Trump and the reasons for his success were discussed at every meal I was invited to, yet not one American referred to the deeply troubling racial overtones of Trump’s rhetoric, beliefs and practices. No mention was made of the undocumented souls who would be detained and deported, of the break-up of their families. Of the black and brown people insulted, threatened or gunned down since the inauguration. Of the demonisation of Muslims both home and abroad. Of the discarded human beings escaping famine, violence and death in wars largely of our making.

No one talked about taking action, resistance, about going on the offensive.

Black Lives Matter didn’t matter because the matter was someone else’s fight, not theirs. These are individuals who seemed unaware of or reluctant to admit the circumstances of their nation’s birth; the genocidal foundations upon which America was rapaciously built, and made great for all the world to marvel.

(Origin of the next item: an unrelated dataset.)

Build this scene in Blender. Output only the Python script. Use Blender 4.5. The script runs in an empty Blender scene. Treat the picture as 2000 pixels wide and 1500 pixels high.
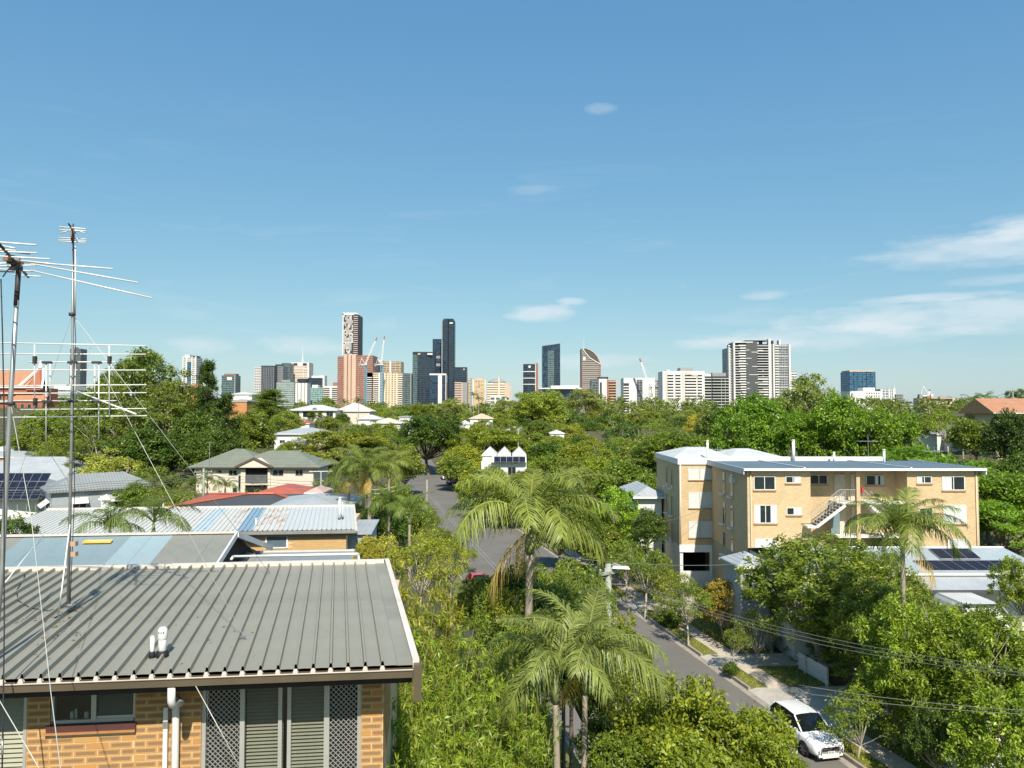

Instead, they were shocked, confused and unable to understand why Trump was happening to them in their comfortable white middle-class bubble of a world. One gentlemen droned dismissively, “It’s so Un-American”. They seemed blissfully unaware of their historical, and daily, complicity in the structural, cultural and everyday violence of white supremacy that continues to sustain their orderly lives at the expense of others. They were surprised by Trump and his uncouth shenanigans. But James Baldwin reminds us that “people who treat other people as less than human must not be surprised when the bread they have cast on the waters comes floating back to them, poisoned”. Today, Trump is America’s floating poison, and he might very well symbolise its decline.